Streik: Kampfstimmung vorm Rathaus
Rund 10.000 Angestellte des öffentlichen Dienstes demonstrieren für mehr Geld. Sowohl Senat als auch Gewerkschaft rechnen fest mit unbefristeten Streiks ab Ende April.
Ein Meer von rotweißen Ver.di- und grünweißen Polizei-Fahnen steuert auf das Rote Rathaus zu. Rund 10.000 Landesbedienstete lassen ihrer Wut freien Lauf. "Körting hat seine letzte Chance vermasselt", schallt es durch den Lautsprecher über den Platz. "Jetzt sind wir in ordentlicher Kampfstimmung", sagt Petra Suter, Angestellte bei der Polizei. Der graue Himmel spiegelt die unzufriedene Stimmung wider. "Das Geld muss anders verteilt werden", findet Dagmar Born, Bibliothekarin aus Neukölln.
Mit einem Warnstreik in Kitas, Bürgerämtern sowie von Wachschützern und angestellten Lehrern haben die Gewerkschaften am Donnerstag ihre Forderung nach Lohnerhöhungen im öffentlichen Dienst bekräftigt. Am Mittwoch hatte es bei einem Treffen zwischen Senat und Ver.di keine Einigung gegeben. Innensenator Ehrhart Körting (SPD) besteht weiterhin auf der Einhaltung des Tarifvertrags bis 2010. Die Gewerkschaftsmitglieder fühlen sich nun im wahrsten Sinne des Wortes im Regen stehen gelassen. "Wir sind vom Bund und den anderen Ländern tariflich völlig abgeschlossen. Wir können doch nicht bis 2004 auf dem Stand von 2010 bleiben", sagt Uwe Kurzke, Vorstandsmitglied der Polizeigewerkschaft GdP, einer der Redner vor dem Roten Rathaus.

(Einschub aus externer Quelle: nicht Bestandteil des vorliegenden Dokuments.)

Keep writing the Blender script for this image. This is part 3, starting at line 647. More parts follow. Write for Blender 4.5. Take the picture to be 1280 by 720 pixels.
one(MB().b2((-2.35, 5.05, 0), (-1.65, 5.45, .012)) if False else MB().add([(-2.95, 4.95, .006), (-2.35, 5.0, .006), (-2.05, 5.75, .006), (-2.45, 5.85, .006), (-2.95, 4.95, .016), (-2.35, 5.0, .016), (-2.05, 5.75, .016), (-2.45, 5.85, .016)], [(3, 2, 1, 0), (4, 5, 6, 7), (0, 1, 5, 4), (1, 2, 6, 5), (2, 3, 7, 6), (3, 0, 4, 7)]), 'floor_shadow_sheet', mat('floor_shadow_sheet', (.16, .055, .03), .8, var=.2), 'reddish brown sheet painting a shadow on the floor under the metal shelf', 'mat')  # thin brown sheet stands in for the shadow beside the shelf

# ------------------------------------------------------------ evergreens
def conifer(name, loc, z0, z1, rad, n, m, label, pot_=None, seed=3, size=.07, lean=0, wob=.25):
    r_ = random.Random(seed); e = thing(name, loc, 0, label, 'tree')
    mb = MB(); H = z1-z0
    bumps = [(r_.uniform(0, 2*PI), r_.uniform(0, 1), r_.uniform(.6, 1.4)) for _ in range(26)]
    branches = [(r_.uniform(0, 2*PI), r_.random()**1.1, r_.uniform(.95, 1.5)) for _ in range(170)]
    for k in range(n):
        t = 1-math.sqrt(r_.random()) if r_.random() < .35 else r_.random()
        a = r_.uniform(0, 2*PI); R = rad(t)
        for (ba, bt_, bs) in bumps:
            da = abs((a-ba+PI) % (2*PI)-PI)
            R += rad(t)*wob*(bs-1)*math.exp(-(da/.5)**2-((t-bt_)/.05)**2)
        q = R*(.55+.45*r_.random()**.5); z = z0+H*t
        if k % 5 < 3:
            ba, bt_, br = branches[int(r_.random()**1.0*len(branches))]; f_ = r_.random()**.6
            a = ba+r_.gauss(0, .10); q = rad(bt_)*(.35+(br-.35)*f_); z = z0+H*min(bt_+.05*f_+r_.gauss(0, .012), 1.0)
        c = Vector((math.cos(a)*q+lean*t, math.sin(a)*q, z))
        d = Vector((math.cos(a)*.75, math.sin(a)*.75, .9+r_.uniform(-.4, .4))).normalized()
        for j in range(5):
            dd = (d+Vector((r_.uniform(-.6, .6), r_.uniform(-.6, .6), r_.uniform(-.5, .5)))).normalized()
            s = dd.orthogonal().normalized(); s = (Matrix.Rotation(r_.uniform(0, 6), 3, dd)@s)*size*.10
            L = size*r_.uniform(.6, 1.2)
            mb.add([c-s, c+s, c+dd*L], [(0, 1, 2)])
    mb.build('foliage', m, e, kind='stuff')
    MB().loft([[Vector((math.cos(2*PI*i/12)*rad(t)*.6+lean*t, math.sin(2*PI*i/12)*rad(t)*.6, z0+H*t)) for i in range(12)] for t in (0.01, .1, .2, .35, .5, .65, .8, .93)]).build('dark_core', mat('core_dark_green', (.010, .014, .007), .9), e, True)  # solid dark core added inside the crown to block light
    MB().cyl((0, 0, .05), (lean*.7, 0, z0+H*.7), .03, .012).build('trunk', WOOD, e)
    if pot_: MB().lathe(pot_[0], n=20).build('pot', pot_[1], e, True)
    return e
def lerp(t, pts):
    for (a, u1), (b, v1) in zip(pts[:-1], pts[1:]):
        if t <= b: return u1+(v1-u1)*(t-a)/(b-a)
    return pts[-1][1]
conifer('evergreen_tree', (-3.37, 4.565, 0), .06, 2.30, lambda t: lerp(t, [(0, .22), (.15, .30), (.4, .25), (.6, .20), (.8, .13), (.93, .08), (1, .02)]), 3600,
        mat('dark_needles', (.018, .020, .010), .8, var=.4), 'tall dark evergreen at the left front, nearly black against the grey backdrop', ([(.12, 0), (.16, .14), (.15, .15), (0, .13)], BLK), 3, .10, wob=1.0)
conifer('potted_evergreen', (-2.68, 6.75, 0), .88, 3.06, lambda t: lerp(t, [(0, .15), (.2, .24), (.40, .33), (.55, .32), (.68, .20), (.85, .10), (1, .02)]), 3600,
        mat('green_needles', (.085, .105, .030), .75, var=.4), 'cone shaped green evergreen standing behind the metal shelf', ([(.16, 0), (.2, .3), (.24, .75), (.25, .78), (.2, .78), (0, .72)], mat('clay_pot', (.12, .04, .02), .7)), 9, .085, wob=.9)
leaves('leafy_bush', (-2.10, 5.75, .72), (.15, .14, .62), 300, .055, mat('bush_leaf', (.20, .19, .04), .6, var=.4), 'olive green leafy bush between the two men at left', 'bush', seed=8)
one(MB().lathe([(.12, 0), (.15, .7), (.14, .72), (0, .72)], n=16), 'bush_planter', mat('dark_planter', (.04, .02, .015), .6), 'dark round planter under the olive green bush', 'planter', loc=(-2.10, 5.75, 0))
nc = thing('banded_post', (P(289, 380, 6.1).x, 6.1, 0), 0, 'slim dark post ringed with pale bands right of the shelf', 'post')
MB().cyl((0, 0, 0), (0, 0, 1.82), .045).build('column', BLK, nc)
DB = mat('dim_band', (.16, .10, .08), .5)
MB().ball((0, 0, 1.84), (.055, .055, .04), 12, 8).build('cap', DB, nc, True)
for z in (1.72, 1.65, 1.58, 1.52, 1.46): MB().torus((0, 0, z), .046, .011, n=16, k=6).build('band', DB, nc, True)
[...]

Auch die Mitglieder der anderen Gewerkschaften zeigen sich entschlossen. Mit den angebotenen Einmalzahlungen für 2008 und 2009 wollen sie sich jedenfalls nicht abspeisen lassen. "Der Senat hat uns damit einfach keine Perspektive gegeben", betont Detlef Dames, Vorsitzender der deutschen Steuergewerkschaft, der sich zusammen mit seinen Kollegen in den Zug einreiht. Die Gewerkschaften fordern 2,9 Prozent und drei Einmalzahlungen von je 300 Euro.
Seit Donnerstag läuft nun die Urabstimmung für einen unbefristeten Streik. Das Ergebnis, das am 28. April bekannt gegeben werden soll, steht für Kurzke schon jetzt fest. "Die Kollegen sind heute Morgen nicht aus Spaß an die Wahlurnen gerannt, sondern aus Wut."
Auch Innensenator Körting rechnet inzwischen offenbar fest mit einem längeren Ausstand. Denn auch er rückt nicht von seiner Position ab. Der Streik lasse sich nur verhindern, "wenn die Gewerkschaften sich besinnen", sagt er am Donnerstag im Abgeordnetenhaus. Den geforderten schnellen Gehaltserhöhungen könne der Senat nicht nachkommen. Auch ein Streik ändere nichts an der Situation, "dass kein Geld in der Haushaltskasse ist", ergänzt Nicola Rothermel, Körtings Sprecherin.
Gegen Mittag marschieren die Demonstranten weiter Richtung Senatsverwaltungen. Am Straßenrand beobachten einige Berliner das Treiben mit mürrischen Gesichtern. Ob wegen des Wetters oder der Aussicht auf weitere Streiks, bleibt offen.